A display in a shop window in the former ghetto (Photograph: Patrick Comerford, 2017)

More than 4,700 Jews lived in the seven-acre ghetto on the banks of the Tiber, opposite Travestere. Raids of the ghetto were common, and every Saturday a number of Jews were forced to leave the ghetto and listen to sermons in local churches.

After Italian unification, the Great Synagogue of Rome on Longotevere Cenci was built from 1874-1904 after the emancipation of the Jews following Italian unification.
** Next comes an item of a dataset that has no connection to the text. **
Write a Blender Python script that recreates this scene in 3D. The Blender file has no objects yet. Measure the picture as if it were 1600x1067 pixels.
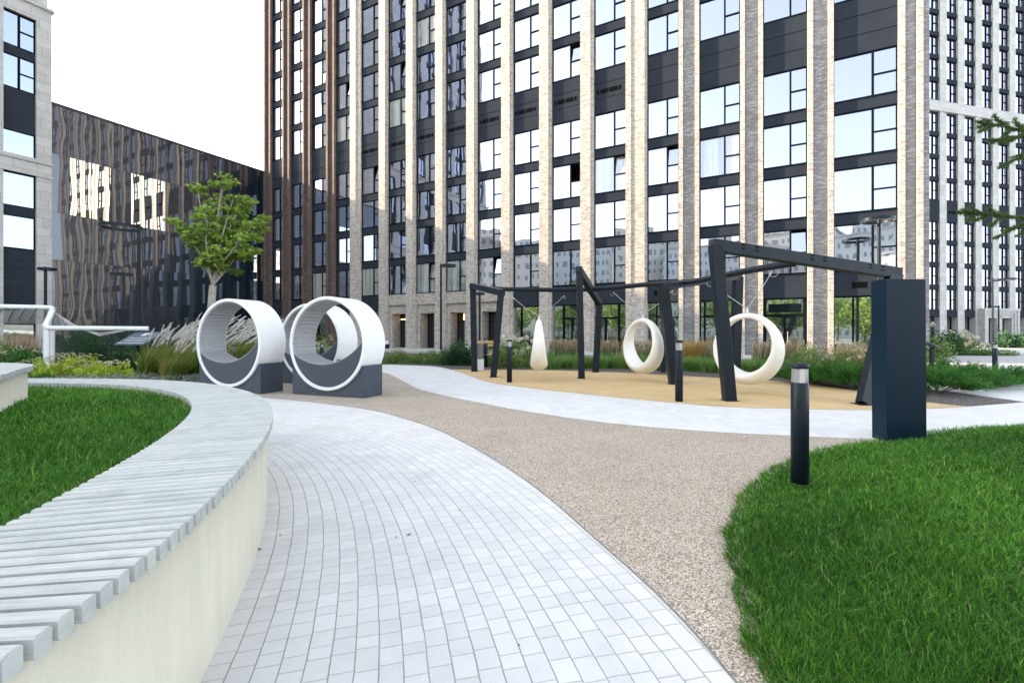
import bpy, bmesh, math, random
import numpy as np
from mathutils import Vector, Matrix
random.seed(7)
rng = np.random.default_rng(11)
PI = math.pi
R = math.radians
SC = bpy.context.scene
COL = SC.collection

# ------------------------------------------------------------------ camera, sky, sun, exposure
F, EYE, HY = 717.0, 1.4, 520.5            # focal length in photo pixels, eye height, horizon row
cd = bpy.data.cameras.new('camera')
cam = bpy.data.objects.new('camera', cd); COL.objects.link(cam)
cam.location = (0, 0, EYE); cam.rotation_euler = (R(90), 0, 0)
cd.sensor_width = 36; cd.lens = F / 1600 * 36
cd.shift_y = (HY - 533.5) / 1600
cd.clip_start = 0.05; cd.clip_end = 2000
SC.camera = cam

EU = Vector((0.8815, -0.4722, 0)); EN = Vector((0.4722, 0.8815, 0))   # along / away from the main facade
K = 0.22
Lh = (EU + EN * K); SUNEL = math.atan(0.372 / Lh.length)
Ld = Vector((Lh.x, Lh.y, -Lh.length * math.tan(SUNEL))).normalized()
world = bpy.data.worlds.new('World'); SC.world = world; world.use_nodes = True
nt = world.node_tree; nt.nodes.clear()
sky = nt.nodes.new('ShaderNodeTexSky'); sky.sky_type = 'NISHITA'; sky.sun_disc = False
sky.sun_elevation = SUNEL; sky.sun_rotation = math.atan2(-Lh.x, -Lh.y)
sky.dust_density = 2.5; sky.air_density = 1.0; sky.ozone_density = 1.0
hs = nt.nodes.new('ShaderNodeHueSaturation'); hs.inputs['Saturation'].default_value = 0.40
bg = nt.nodes.new('ShaderNodeBackground'); bg.inputs['Strength'].default_value = 0.15
wo = nt.nodes.new('ShaderNodeOutputWorld')
nt.links.new(sky.outputs[0], hs.inputs['Color']); nt.links.new(hs.outputs[0], bg.inputs[0]); nt.links.new(bg.outputs[0], wo.inputs[0])
sd = bpy.data.lights.new('sun', 'SUN'); sd.energy = 3.2; sd.angle = R(0.5); sd.color = (1.0, 0.80, 0.57)
sun = bpy.data.objects.new('sun', sd); COL.objects.link(sun)
sun.rotation_euler = Ld.to_track_quat('-Z', 'Y').to_euler()
SC.view_settings.view_transform = 'Standard'; SC.view_settings.look = 'None'
SC.view_settings.gamma = 1; SC.view_settings.exposure = 2.45
SC.cycles.max_bounces = 6; SC.cycles.diffuse_bounces = 3; SC.cycles.glossy_bounces = 4
SC.cycles.transmission_bounces = 6; SC.cycles.transparent_max_bounces = 8
SC.cycles.caustics_reflective = False; SC.cycles.caustics_refractive = False

# ------------------------------------------------------------------ helpers
def gp(x, y, z=0.0):                     # photo pixel of a point at height z -> world point
    Y = (EYE - z) * F / (y - HY)
    return Vector(((x - 800) / F * Y, Y, z))
def at(x, Y, z=0.0):                     # pixel column at depth Y
    return Vector(((x - 800) / F * Y, Y, z))
def zat(y, Y):                           # height of pixel row y at depth Y
    return EYE + (HY - y) / F * Y

def tag(o, label=None, cat=None, group=None, kind=None):
    if label: o['label'] = label
    if cat: o['category'] = cat
    if group: o['group'] = group
    if kind: o['kind'] = kind
    return o
def empty(name, loc=(0, 0, 0), rz=0.0):
    o = bpy.data.objects.new(name, None); COL.objects.link(o)
    o.location = loc; o.rotation_euler = (0, 0, rz); o.empty_display_size = 0.2
    return o
def link_mesh(name, me, m, parent=None):
    o = bpy.data.objects.new(name, me); COL.objects.link(o)
    if m: me.materials.append(m)
    if parent: o.parent = parent
    return o
def copy_tree(o, parent=None):
    c = o.copy(); COL.objects.link(c); c.parent = parent
    for ch in list(o.children): copy_tree(ch, c)
    return c

class MB:
    def __init__(s): s.v = []; s.f = []; s.smooth = []; s.mi = []; s.cur = 0
    def add(s, vs, fs, sm=False):
        n = len(s.v); s.v += [tuple(p) for p in vs]
        for f in fs: s.f.append(tuple(i + n for i in f)); s.smooth.append(sm); s.mi.append(s.cur)
    def box(s, x0, x1, y0, y1, z0, z1, c=0.0):
        if c <= 0:
            s.add([(x0,y0,z0),(x1,y0,z0),(x1,y1,z0),(x0,y1,z0),(x0,y0,z1),(x1,y0,z1),(x1,y1,z1),(x0,y1,z1)],
                  [(3,2,1,0),(4,5,6,7),(0,1,5,4),(1,2,6,5),(2,3,7,6),(3,0,4,7)])
        else:
            bm = bmesh.new(); bmesh.ops.create_cube(bm, size=1)
            for v in bm.verts:
                v.co = ((x0+x1)/2+v.co.x*(x1-x0), (y0+y1)/2+v.co.y*(y1-y0), (z0+z1)/2+v.co.z*(z1-z0))
            bmesh.ops.bevel(bm, geom=bm.edges[:], offset=c, segments=2, affect='EDGES', profile=0.5)
            bm.verts.index_update()
            s.add([v.co[:] for v in bm.verts], [tuple(v.index for v in f.verts) for f in bm.faces]); bm.free()
    def bar(s, a, b, w, h, up=(0, 0, 1), c=0.0, w2=None, h2=None):   # rectangular section from a to b
        a = Vector(a); b = Vector(b); d = (b - a).normalized(); up = Vector(up)
        sx = d.cross(up)
        if sx.length < 1e-4: sx = d.cross(Vector((0, 1, 0)))
        sx.normalize(); sy = sx.cross(d).normalized()
        w2 = w2 or w; h2 = h2 or h; vs = []; n = 4
        def ring(p, w, h):
            if c > 0:
                n_ = [(-w/2+c,-h/2),(w/2-c,-h/2),(w/2,-h/2+c),(w/2,h/2-c),(w/2-c,h/2),(-w/2+c,h/2),(-w/2,h/2-c),(-w/2,-h/2+c)]
            else: n_ = [(-w/2,-h/2),(w/2,-h/2),(w/2,h/2),(-w/2,h/2)]
            return [p + sx * q[0] + sy * q[1] for q in n_]
        r1 = ring(a, w, h); r2 = ring(b, w2, h2); n = len(r1)
        s.add(r1 + r2, [(i, (i+1) % n, (i+1) % n + n, i + n) for i in range(n)] + [tuple(range(n))[::-1], tuple(range(n, 2*n))])
    def tube(s, pts, r, n=10, caps=True):
        pts = [Vector(p) for p in pts]; m = len(pts); vs = []
        rr = r if hasattr(r, '__len__') else [r] * m
        prev = None
        for i, p in enumerate(pts):
            d = (pts[min(i+1, m-1)] - pts[max(i-1, 0)]).normalized()
            if prev is None:
                a = d.cross(Vector((0, 0, 1)))
                if a.length < 1e-3: a = d.cross(Vector((1, 0, 0)))
            else: a = prev - d * prev.dot(d)
            a.normalize(); prev = a; b = d.cross(a)
            for k in range(n):
                t = 2 * PI * k / n; vs.append(p + (a * math.cos(t) + b * math.sin(t)) * rr[i])
        fs = [(i*n+k, i*n+(k+1) % n, (i+1)*n+(k+1) % n, (i+1)*n+k) for i in range(m-1) for k in range(n)]
        s.add(vs, fs, True)
        if caps: s.add(vs[:n], [tuple(range(n))[::-1]]); s.add(vs[-n:], [tuple(range(n))])
    def lathe(s, prof, cx=0, cy=0, n=24, sm=True):
        vs = [(cx + r*math.cos(2*PI*k/n), cy + r*math.sin(2*PI*k/n), z) for r, z in prof for k in range(n)]
        s.add(vs, [(i*n+k, i*n+(k+1) % n, (i+1)*n+(k+1) % n, (i+1)*n+k) for i in range(len(prof)-1) for k in range(n)], sm)
    def build(s, name, m, parent=None):
        me = bpy.data.meshes.new(name); me.from_pydata(s.v, [], s.f)
        me.polygons.foreach_set('use_smooth', s.smooth); ms = m if isinstance(m, (list, tuple)) else [m]
        o = link_mesh(name, me, ms[0], parent)
        for x in ms[1:]: me.materials.append(x)
        me.polygons.foreach_set('material_index', s.mi); me.update(); return o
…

It has a unique Persian and Babylonian architectural design that contrasts with the rest of the city, which uses an ornamental baroque style.

Over 2,000 years, the Jewish community of Rome has left many interesting records and artefacts ever found in Europe. Many of these archaeological finds are on display in the newly renovated Jewish museum inside the Great Synagogue, the Museo Ebraico di Roma, which documents and narrates the history of Rome’s Jewish community.

There are kosher cafés throughout the former ghetto (Photograph: Patrick Comerford, 2017)

Nearby, the place where Jews were sent for deportation during the German occupation can be seen in the piazza between Portico d’Ottavia and Tempo Maggiaore.

A plaque on one of the buildings reads: ‘On October 16 1943, here began the merciless rout of the Jews. The few who escaped murder and many others, in solidarity, pray for love and peace from mankind and pardon and hope from God.’

The Museo Ebraico di Roma tells the story of a 2,000-year-old community (Photograph: Patrick Comerford, 2017)

1 comment:

Belinda Ratcliffe said...

This is fascinating. Although I have spent long periods in Rome and I am ethnically Jewish, I have never visited the district. One for the 'bucket list'!